Wednesday, September 26, 2007

Current Secret to Fast Permanent Residence Processing

The best thing you can do to speed-up your immigration processing currently is this: get a temporary work visa. A temporary work visa for Canada (and especially for those occupations under pressure in Alberta and British Columbia -- see my previous post on this issue) will allow you to apply through Buffalo, New York.

My experience lately has been that applications from foreigners with Canadian work visas are being processed at extraordinary speed. One client of mine received permanent residence within 9 months of applying -- that is nearly a record!

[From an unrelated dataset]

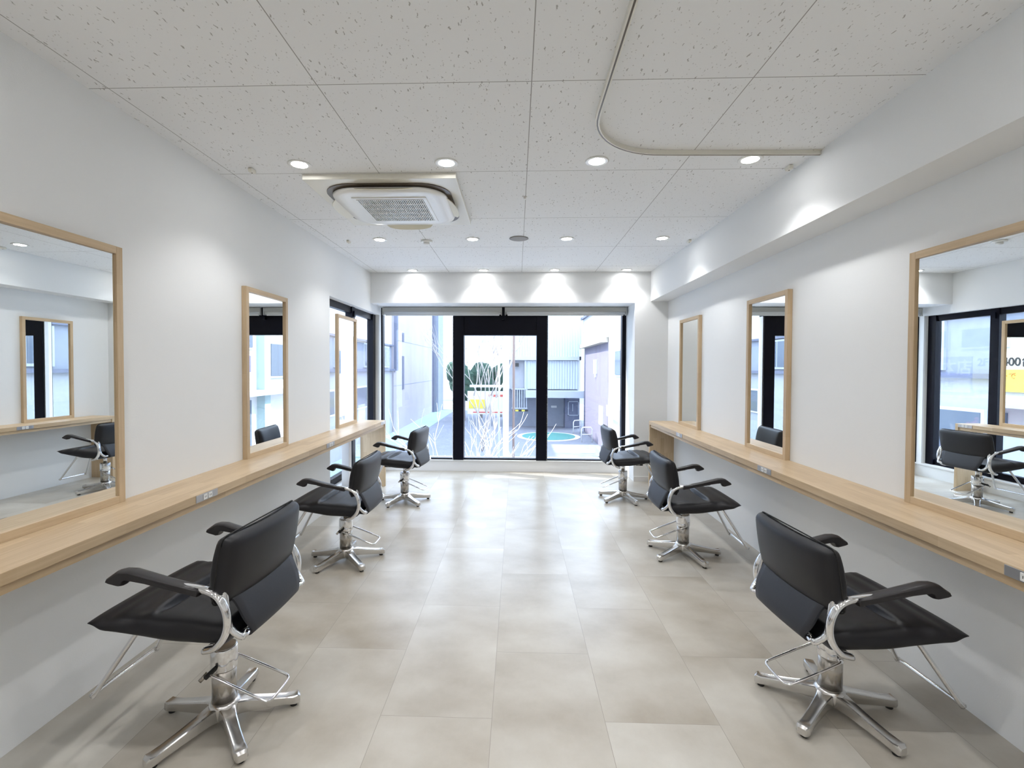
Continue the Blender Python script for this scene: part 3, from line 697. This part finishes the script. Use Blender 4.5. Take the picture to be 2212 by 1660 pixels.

So if you qualify for permanent residence, you may have the skills needed to qualify for a temporary work visa -- it is well worth your effort to do so, as these applications seem to be getting fast-tracked.

Sunday, September 09, 2007

Conjugal Partners

I get a lot of enquiries from Canadians who wish to sponsor their significant other when they are not married or living together. The only option in these cases is the conjugal partner category.

This can be a tough category of immigration in which to succeed however. Unlike the common law or marriage category, the significant other in the conjugal partner category must reside outside of Canada.

In addition, there must be considerable evidence of physical, social and emotional interdependence -- evidence that the relationship involves a long term commitment on behalf of the couple.

Successful conjugal applications always include most or all of the following:

  • Mutual commitment to a shared life;
  • Exclusive – cannot be in more than one conjugal relationship at a time;
  • Intimate – commitment to sexual exclusivity;
  • Interdependent – physically, emotionally, financially, socially;
  • Permanent – long-term, genuine and continuing relationship;
  • Present themselves as a couple;
  • Regarded by others as a couple;
  • Caring for children (if there are children);
  • Naming one another as beneficiaries of insurance policies or estates;
  • Joint ownership of possessions;
  • Joint decision-making with consequences for one partner affecting the other;
  • Financial support of one another (joint expenses or sharing of income, etc.);
  • Passage of time (that 1 month relationship won't do!)
As a couple, you must ask yourselves if you are truly committed for a lifetime, and if you don't have some or all the evidence above, you must seriously question if you are in a conjugal relationship or if you are simply dating as a pre-cursor to a more committed relationship from a Canada immigration point of view.